After mentioning how the Holocaust was carried out by “the Nazis and their collaborators,” Netanyahu also said that “with one swipe of their sword, the Nazis and their partners ended a thousand years” of coexistence between Jews and Ukrainians.

He further said that the murder at Babi Yar “didn’t happen on a different planet, but minutes away from Kiev’s bustling centre. The murders of Babi Yar by the Nazis and their collaborators prepared the murder of the Jews of Ukraine,” Netanyahu said.


In recent years, Ukraine has seen several major controversies over state honours and other honours for people who fought alongside the Nazis against the Soviets.

Netanyahu has mentioned collaborators in the past in commemoration speeches, but he does not always do so. In his 2016 Holocaust Day speech, for example, he mentioned no collaborators, despite mentioning the Nazis 11 times.

“To humanity, Babi Yar is a warning sign,” Netanyahu said. “To Jews, it’s a timeless command: We’ll always defend ourselves by our own force against any enemy,” Netanyahu said.

Zelensky, a former comedian who won the presidency last month, expressed admiration for Israel’s defence capabilities during his swearing-in speech in May. “We must become Icelanders in football, Israelis in defending our land, Japanese in technology,” he said.

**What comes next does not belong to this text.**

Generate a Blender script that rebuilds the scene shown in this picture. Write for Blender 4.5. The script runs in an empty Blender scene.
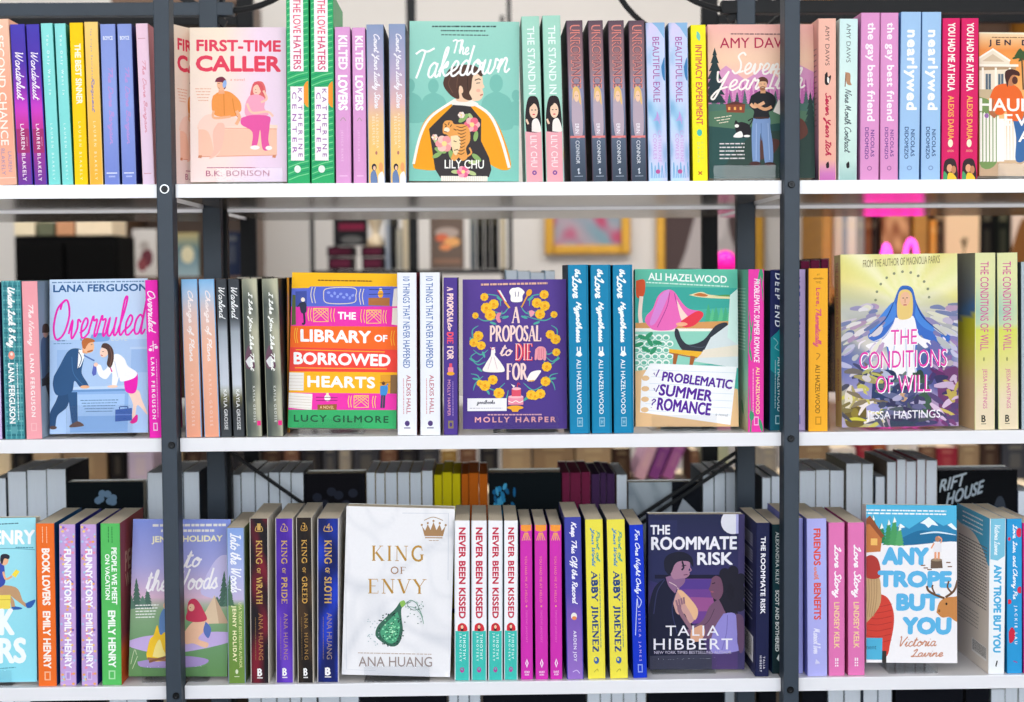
import bpy, bmesh, math, random
import numpy as np
from mathutils import Vector, Matrix
from mathutils.geometry import tessellate_polygon
random.seed(7)
SC = bpy.context.scene
COL = SC.collection
PI = math.pi
# ------------------------------------------------------------------ camera
ZC = 1.35                                   # lens height above the floor
CAM = Vector((0.3838, -1.9038, ZC))
YAW, PIT, ROL, FPX = 0.0210, 0.0508, -0.0074, 1534.9
fw = Vector((math.sin(YAW)*math.cos(PIT), math.cos(YAW)*math.cos(PIT), -math.sin(PIT)))
ri0 = Vector((math.cos(YAW), -math.sin(YAW), 0)); up0 = ri0.cross(fw)
RI = ri0*math.cos(ROL) + up0*math.sin(ROL); UP = -ri0*math.sin(ROL) + up0*math.cos(ROL)
def proj(p):
    d = Vector(p)-CAM; z = d.dot(fw)
    return 512+FPX*d.dot(RI)/z, 351-FPX*d.dot(UP)/z
def at(px, py, Y):
    d = fw*FPX + RI*(px-512) + UP*(351-py)
    return CAM + d*((Y-CAM.y)/d.y)
def X_at(px, Y, Z):
    a, b = 0.0, 1.0
    for _ in range(12):
        fa = proj((a, Y, Z))[0]-px; fb = proj((b, Y, Z))[0]-px
        if abs(fb-fa) < 1e-9: break
        a, b = b, b-fb*(b-a)/(fb-fa)
    return b
def mm(v): return v*0.001
cd = bpy.data.cameras.new('camera'); cam = bpy.data.objects.new('camera', cd); COL.objects.link(cam)
cd.sensor_width = 36; cd.lens = FPX/1024*36; cd.clip_start = .05; cd.clip_end = 60
cam.matrix_world = Matrix(((RI.x, UP.x, -fw.x, CAM.x), (RI.y, UP.y, -fw.y, CAM.y), (RI.z, UP.z, -fw.z, CAM.z), (0, 0, 0, 1)))
cd.dof.use_dof = True; cd.dof.focus_distance = 1.93; cd.dof.aperture_fstop = 4.0
SC.camera = cam
# ------------------------------------------------------------------ colour and materials
def lin(c):
    return tuple((x/12.92 if x <= .04045 else ((x+.055)/1.055)**2.4) for x in c)
def hx(s):
    if not isinstance(s, str): return tuple(s)[:3]
    s = s.lstrip('#'); return tuple(int(s[i:i+2], 16)/255 for i in (0, 2, 4))
def mix(a, b, t):
    a, b = hx(a), hx(b); t = max(0, min(1, t)); return tuple(a[i]+(b[i]-a[i])*t for i in range(3))
def mat(name, color=None, rough=.5, metal=0., spec=.5, noise=0., scale=40., emit=None, estr=0., attr=False, bump=0., bscale=200., stretch=None, coat=0.):
    m = bpy.data.materials.new(name); m.use_nodes = True
    nt = m.node_tree; b = nt.nodes['Principled BSDF']
    b.inputs['Roughness'].default_value = rough; b.inputs['Metallic'].default_value = metal
    b.inputs['Specular IOR Level'].default_value = spec; b.inputs['Coat Weight'].default_value = coat
    tc = nt.nodes.new('ShaderNodeTexCoord')
    mp = nt.nodes.new('ShaderNodeMapping'); nt.links.new(tc.outputs['Object'], mp.inputs[0])
    if stretch: mp.inputs['Scale'].default_value = stretch
    if attr:
        a = nt.nodes.new('ShaderNodeAttribute'); a.attribute_name = 'Col'; src = a.outputs['Color']
    else:
        r = nt.nodes.new('ShaderNodeRGB'); r.outputs[0].default_value = (*lin(hx(color)), 1); src = r.outputs[0]
    if noise:
        n = nt.nodes.new('ShaderNodeTexNoise'); n.inputs['Scale'].default_value = scale; n.inputs['Detail'].default_value = 4
        nt.links.new(mp.outputs[0], n.inputs['Vector'])
        rp = nt.nodes.new('ShaderNodeMapRange'); rp.inputs[3].default_value = 1-noise; rp.inputs[4].default_value = 1+noise
        nt.links.new(n.outputs[0], rp.inputs[0])
        mx = nt.nodes.new('ShaderNodeVectorMath'); mx.operation = 'SCALE'
        nt.links.new(src, mx.inputs[0]); nt.links.new(rp.outputs[0], mx.inputs['Scale']); src = mx.outputs[0]
    nt.links.new(src, b.inputs['Base Color'])
    if bump:
        n = nt.nodes.new('ShaderNodeTexNoise'); n.inputs['Scale'].default_value = bscale
        nt.links.new(mp.outputs[0], n.inputs['Vector'])
        bp = nt.nodes.new('ShaderNodeBump'); bp.inputs['Strength'].default_value = bump; bp.inputs['Distance'].default_value = .001
        nt.links.new(n.outputs[0], bp.inputs['Height']); nt.links.new(bp.outputs[0], b.inputs['Normal'])
    if emit:
        b.inputs['Emission Color'].default_value = (*lin(hx(emit)), 1); b.inputs['Emission Strength'].default_value = estr
    return m
M = {}
M['print'] = mat('printed_card', attr=True, rough=.5, spec=.14, noise=.03, scale=300)
M['matte'] = mat('matte_printed_card', attr=True, rough=.75, spec=.1, noise=.03, scale=300)
M['paper'] = mat('book_paper', '#efe2cb', rough=.9, spec=.1, noise=.12, scale=12, stretch=(180, 3, 3))
M['white_paper'] = mat('white_book_paper', '#e9f0f8', rough=.9, spec=.1, noise=.12, scale=12, stretch=(180, 3, 3))
M['steel'] = mat('blue_grey_powder_coated_steel', '#2d3946', rough=.5, spec=.4, noise=.08, scale=60, bump=.1, bscale=900)
M['dark_steel'] = mat('dark_powder_coated_steel', '#0e1014', rough=.55, spec=.25, noise=.08, scale=60, bump=.1, bscale=900)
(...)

Zelensky did not mention collaboration in his speech. “We cannot forget and forgive” the events at Babi Yar, Zelensky said. “The Ukrainian people will always remember crimes against humanity. We will never forget what racism and xenophobia lead to.” Zelensky told reporters that he had asked Netanyahu to recognise as a genocide the Holodomor famine, caused in 1932 by Soviet policies.


Ukrainian media devoted some attention to claims that Sarah Netanyahu, the prime minister’s wife, insulted Ukrainians when she threw to the ground a piece of bread offered to her during a welcoming ceremony.

Benjamin Netanyahu received the piece of bread from a welcoming party of three women on the tarmac of an airport in Kiev upon landing there. He dipped the bread in salt and bit off a piece, offering the rest to his wife. But she quietly dropped it to the ground without tasting it, in what many Ukrainians online described as a sign of disrespect.

Andriy Bohdan, head of the office of the President of Ukraine, dismissed these claims, saying Sarah Netanyahu, who wore an outfit featuring the Ukrainian national colours to the welcoming ceremony, had “no intention” of disrespecting Ukraine.

Israel and Ukraine singed a free-trade agreement earlier this year. During the trip, Zelensky announced the opening of a Ukrainian government high-tech and investment centre in Jerusalem. Netanyahu has urged many world leaders he has met to follow the United States in moving their embassies from Tel Aviv to Jerusalem. Israel will open its own high-tech and investment centre in Kiev.